Evheniia Gass. A Name Restored
Yevheniia Gass
In the photograph is my grandmother, Yevheniia Gass.
It is the gaze of a person who lived her life bearing a name that, for a long time, could not be spoken aloud.
In 1938, her father, Oleksandr Gass, was executed.
At that time, my grandmother was about one year old.
It was the period of the Great Terror — the mass repressions of 1937–1938 carried out by the NKVD of the USSR.
The NKVD conducted arrests and interrogations, fabricated criminal cases, and carried out death sentences based on extrajudicial decisions of the so-called “troikas.”
When my great-grandmother learned that Oleksandr was being taken to be executed, she grabbed her child and ran to the bridge.
From there, they saw her husband and father for the last time.
They witnessed his execution.
After that, life was no longer safe.
Almost every day, painted insults appeared on the fence near their home:
“German pigs.”
At that time, German origin in the USSR was a direct reason for persecution, accusations of “espionage,” and being labeled “an enemy of the state.”
My great-grandmother, Olha, was regularly summoned for interrogations by the NKVD.
Once, she was taken away and not released for several days.
What happened to her there was never spoken of in the family.
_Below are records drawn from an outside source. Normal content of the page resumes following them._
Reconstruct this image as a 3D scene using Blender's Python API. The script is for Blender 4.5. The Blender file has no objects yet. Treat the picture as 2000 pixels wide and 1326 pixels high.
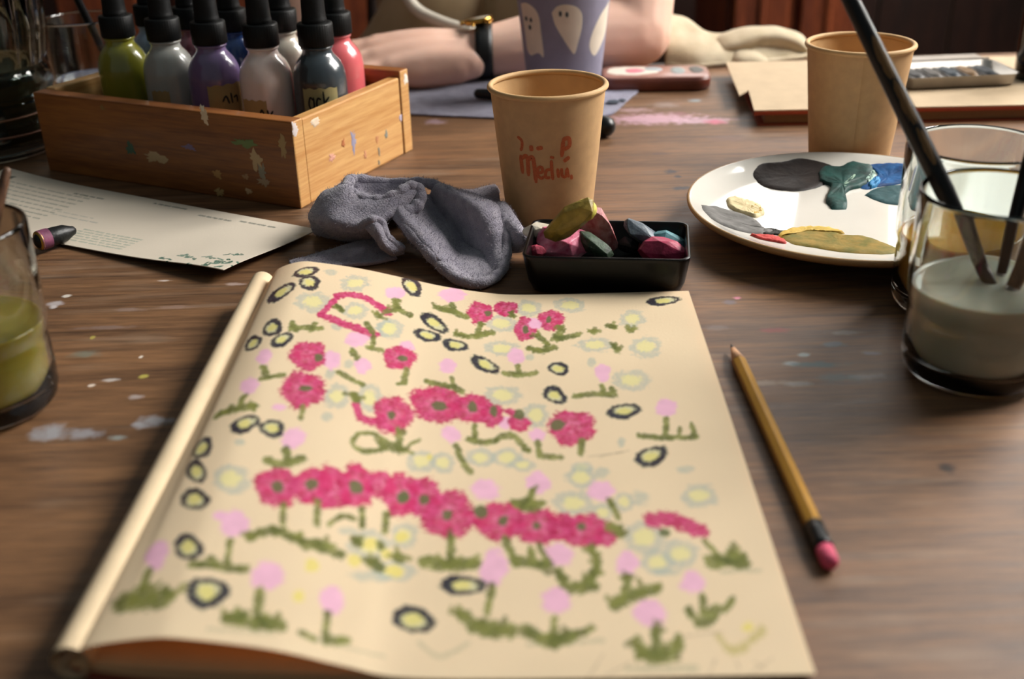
import bpy, bmesh, math, random
import numpy as np
from mathutils import Vector, Matrix, noise as mnoise

# ------------------------------------------------------------------ camera
# table top is the plane z = 0, metres; the lens stands 26 cm above it, looking along +Y
FOC, PITCH, ROLL, CAM_H = 2177.6, math.radians(26.21), math.radians(1.67), 0.2626
scene = bpy.context.scene
COL = scene.collection
cam_data = bpy.data.cameras.new('camera')
cam_data.sensor_width = 36.0
cam_data.lens = 36.0 * FOC / 2000.0
cam_data.clip_start = 0.01
cam_data.dof.use_dof = True
cam_data.dof.focus_distance = 0.70
cam_data.dof.aperture_fstop = 6.3
cam_data.dof.aperture_blades = 0
cam = bpy.data.objects.new('camera', cam_data)
COL.objects.link(cam)
cam.matrix_world = (Matrix.Translation((0, 0, CAM_H)) @ Matrix.Rotation(math.pi / 2 - PITCH, 4, 'X')
                    @ Matrix.Rotation(-ROLL, 4, 'Z'))
scene.camera = cam

# ------------------------------------------------------------------ world, window light, exposure
world = bpy.data.worlds.new('room_ambience')
scene.world = world
world.use_nodes = True
_bg = world.node_tree.nodes['Background']
_bg.inputs['Color'].default_value = (0.74, 0.87, 0.88, 1)
_bg.inputs['Strength'].default_value = 0.165

def window_light(name, loc, aim, sx, sy, power, col):
    d = bpy.data.lights.new(name, 'AREA')
    d.shape = 'RECTANGLE'; d.size = sx; d.size_y = sy; d.energy = power; d.color = col
    o = bpy.data.objects.new(name, d); COL.objects.link(o)
    o.location = loc
    o.rotation_euler = (Vector(aim) - Vector(loc)).to_track_quat('-Z', 'Y').to_euler()
    return o
WIN_C = ((1.62, 1.05, 1.18), (1.62, 1.85, 1.18))
for i, c in enumerate(WIN_C):
    window_light('window_daylight', c, (c[0] - 1.0, c[1] - 0.28, c[2] - 0.72), 0.62, 1.05, 62.0, (1.0, 0.965, 0.915))
WIN_B = (0.55, 3.02, 1.15)
window_light('window_daylight', WIN_B, (WIN_B[0], WIN_B[1] - 1.0, WIN_B[2]), 1.10, 1.05, 13.0, (1.0, 0.97, 0.93))

vs = scene.view_settings
vs.view_transform = 'Standard'; vs.look = 'None'; vs.exposure = 0.0; vs.gamma = 1.0
vs.use_curve_mapping = False

# ------------------------------------------------------------------ helpers
def at(px, py, z=0.0, Y=None):
    """photo pixel -> point on the level z (or on the upright plane y = Y) of the real place"""
    dx, dy = px - 1000.0, py - 663.0
    u = dx * math.cos(ROLL) - dy * math.sin(ROLL); v = dx * math.sin(ROLL) + dy * math.cos(ROLL)
    c, s = math.cos(PITCH), math.sin(PITCH)
    d = (u / FOC, (c * FOC - s * v) / FOC, (-c * v - s * FOC) / FOC)
    t = (z - CAM_H) / d[2] if Y is None else Y / d[1]
    return (d[0] * t, d[1] * t, CAM_H + d[2] * t)

def lin(c):
    if isinstance(c, str):
        c = tuple(int(c[i:i + 2], 16) for i in (0, 2, 4))
    return tuple((x / 255 / 12.92) if x / 255 <= 0.04045 else ((x / 255 + 0.055) / 1.055) ** 2.4 for x in c)

def thing(name, label, cat, loc=(0, 0, 0), rot=(0, 0, 0), group=None):
    o = bpy.data.objects.new(name, None); COL.objects.link(o)
    o.empty_display_size = 0.02
    o.location = loc; o.rotation_euler = rot
    return tag(o, label, cat, group)

def tag(o, label, cat=None, group=None, kind=None):
    if label: o['label'] = label
    if cat: o['category'] = cat
    if group: o['group'] = group
    if kind: o['kind'] = kind
    return o

def MO(name, vf, m, parent=None, smooth=True, loc=None, rot=None, label=None):
    me = bpy.data.meshes.new(name)
    me.from_pydata([tuple(v) for v in vf[0]], [], [tuple(f) for f in vf[1]])
    if smooth: me.polygons.foreach_set('use_smooth', [True] * len(me.polygons))
    me.update()
    o = bpy.data.objects.new(name, me); COL.objects.link(o)
    if m: me.materials.append(m)
    if parent: o.parent = parent
    if loc: o.location = loc
    if rot: o.rotation_euler = rot
    if label: o['label'] = label
    return o

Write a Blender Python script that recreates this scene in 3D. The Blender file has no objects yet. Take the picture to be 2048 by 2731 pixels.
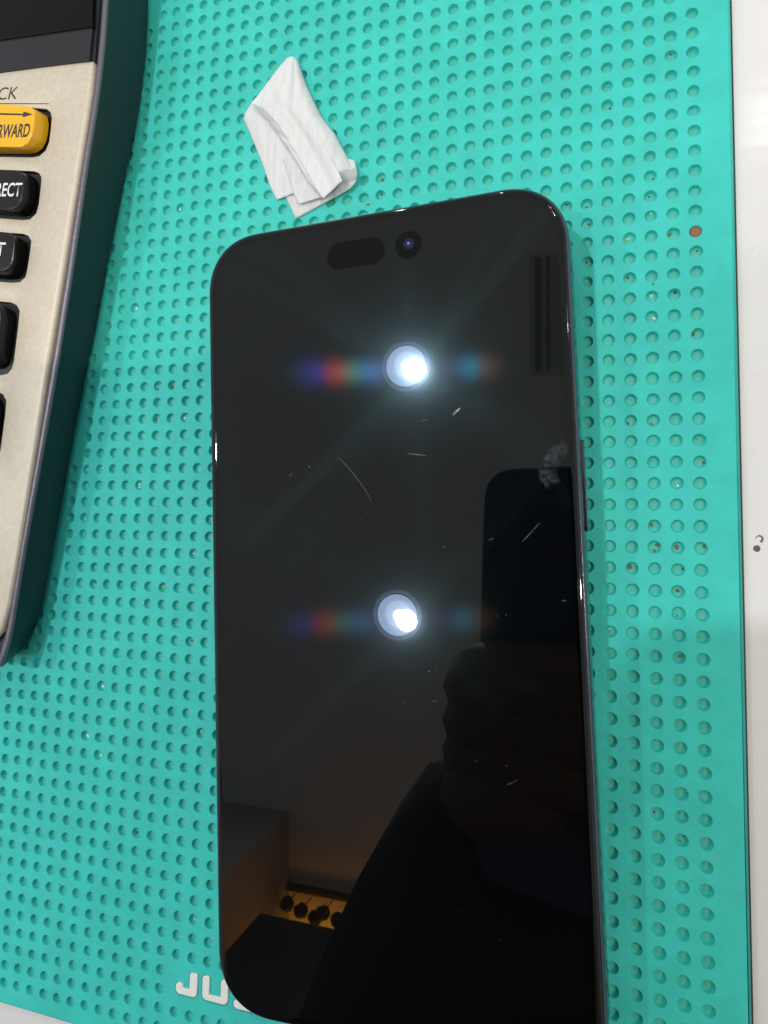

The fear used by the NKVD as an instrument of control stayed with people for the rest of their lives.
Whenever Oleksandr was mentioned, voices dropped to a whisper — even decades later.
My great-grandmother worked at an oil depot as an assistant accountant.
It was there that someone dared to help.
The director of the depot proposed a fictitious marriage and a complete change of documents — the only possible way at that time to save the child from further persecution by the NKVD.
Not merely changing a surname,
but removing the father’s name from the birth certificate.
Thus, Yevheniia Gass became Yevheniia Isenko.
The director had an acquaintance — a soldier who was going to the front.
Through him, an adoption and new documents were arranged.
My grandmother lived many years under a чужим surname.
But my great-grandmother destroyed nothing.
Despite the constant fear of searches, she preserved the documents,
the photograph of her husband,
and the correspondence with the soldier who adopted her daughter.
All of this remained hidden for decades.
Until one day, during an ordinary general cleaning, my mother came across these papers.
My great-grandmother refused to explain anything.
She said she would never speak about what happened to her during the NKVD interrogations,
and that she would never take part in searching for documents.
Then my mother spoke with my grandmother.
She was the one who told everything she knew.
Years of searching followed — archives, requests, journeys, court cases.
I was a child, but I clearly remember those roads and the waiting.
When my grandmother finally received the rehabilitation documents, she cried and said:
“I always knew that I was Yevheniia Gass, daughter of Oleksandr.
But I was afraid to say it.
And today — I can speak.”
This photograph is not just a portrait.
It is evidence of the crimes of the NKVD against a single family,
and a restored name that survived fear.